Conceptually, ‘La Pluie’ is the perfect accompaniment to Parker’s ‘The Negative of Words’, 1996, an unassuming pile of leftover silver threads salvaged from an engraver’s workshop. There is ample space here to consider the interplay of the pairing, though elsewhere we are deprived of this generosity.

Two celebrated films by Fischli + Weiss are projected so close together that they do a good job of cancelling each other out. While they vie for your attention, Peter Liversidge’s quiescent Polaroid snaps of animals at a Barcelona zoo are easily overlooked, rendering the intended conversation somewhat one way.

Giacometti’s small bust, ‘Tete de Diego au col roule’, 1954, seems more interested in fraternising with Ian Hamilton Finlay’s poetic wall painting ‘Star/Steer’, 1966, than his intended counterpoint: Sean Scully’s deadpan photographic series, ‘Walls of Aran’, 2005.

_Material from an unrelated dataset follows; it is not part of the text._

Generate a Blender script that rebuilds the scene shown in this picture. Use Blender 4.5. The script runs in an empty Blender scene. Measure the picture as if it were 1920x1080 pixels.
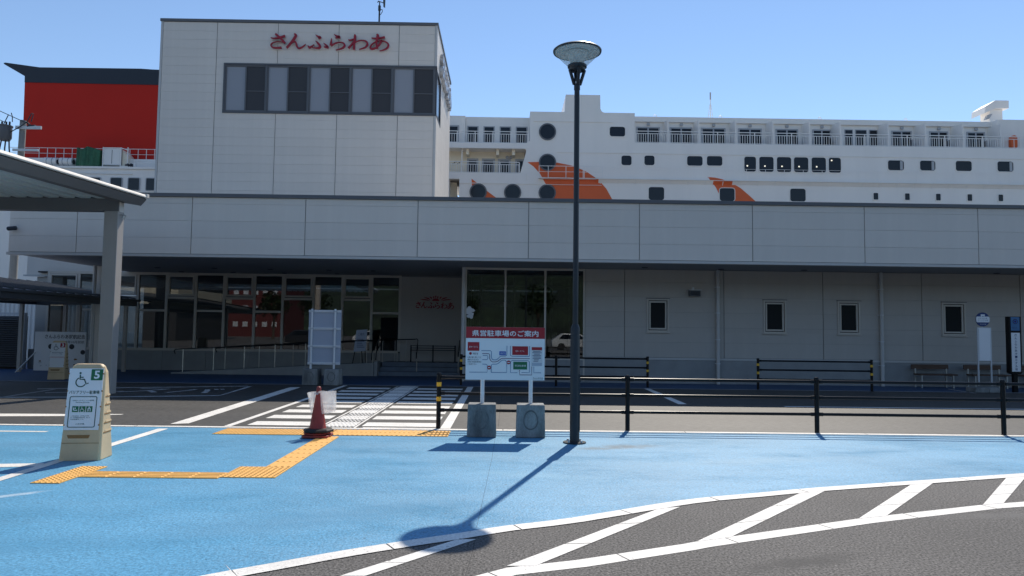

Similarly, the proximity of Callum Innes’ and Hiroshi Sugimoto’s sublime monochrome surfaces to Robert Burns’ breakfast table, paired with a modest Rachel Whiteread, creates a confusing four-way colloquy. Without the gallery guide for assistance, one may well question what antique furniture has to do with black monochromatic seascapes.

Nearby, the wit of David Batchelor’s ‘Found Monochromes of London Volume I’, 1997-2003, paired with Nikolai Suetin’s ‘White Square (Suprematist Volume)’, 1924-6, is a breath of fresh air. Batchelor’s quotidian monochromes (slides showing sun-bleached signs and empty billboards), mischievously undermine suprematist pretensions. This wonderful pairing is one of the few that survives unscathed.

The strength of the Ingleby shows lay in the intimate space in which the installations were originally displayed and in the fact that each pairing was shown individually. The diminutive spaces at Kettle’s Yard feel overhung; too often the once quiet conversations become noisy gabfests with raised voices shouting over one another. It’s unclear whether this is a deliberate strategy, designed to open up the dialogue between pairings, or simply a case of unrestrained curatorial zeal.

Like Broodthaers’ words, carried away by the rain, so the subtle nuances and artistic integrity of several couplings are compromised, ultimately lost in the milieu.